Tuesday, November 27, 2012

The Fatherless

I have to say one of the coolest things of being a teacher, among many, are the rare chances that you get  to see two opposite type of kids work together that really have nothing in common. Typically where one of the kids should and usually bullies the other.  But when they, in some conversation, in some rare full-moon, Twilight-type moment they agree on something and laugh together.  I witness such a gift earlier this week and I can't seem to shake it.  It was my last period of the day and the kids are pretty ruthless, all crazy like they just can't contain their pubescent chit-chatter of who slept with who and who got beef with who.  The kids got a few minutes as a reward to 'do their thang' and talk, relax and take a break from their assignment.  It was then that the above described moment happened. It's like the East and the West seem to meet up and embrace each other or some out of this world experience.  The two boys were talking. Laughing.

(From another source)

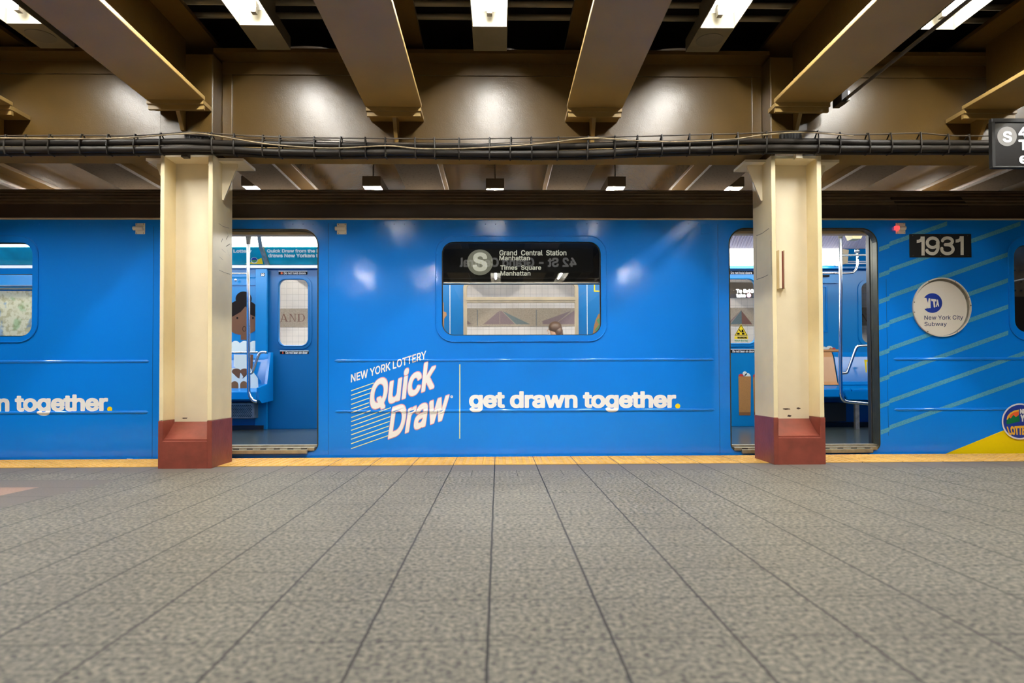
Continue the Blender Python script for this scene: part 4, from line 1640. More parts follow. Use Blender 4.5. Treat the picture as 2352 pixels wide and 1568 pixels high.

Sharing.  About what though?

Their memories of their father before they were both sent to prison.


The boys connected with their unrestrainable anger.  The only thing their fathers seem to leave them with.  Anger.  They both shared stories of punching numerous walls, fits of rage that has left them with scars from poor decisions in the heat of passionate, mind-numbing rage.  They love their fathers and even though they left them with these storms of violence they love their fathers.  Respect them.  Want to be just like him.  Isn't that what we all yearn for? A Father's love?

Monday, November 26, 2012

Hughes



There are words like Freedom
Sweet and wonderful to say.
On my heartstrings freedom sings
All day everyday.
There are words like Liberty
That almost makes me cry,
If you had known what I know
You would know why.
- Langston Hughes
There are times when only poets can speak for your heart beats. Journey with me.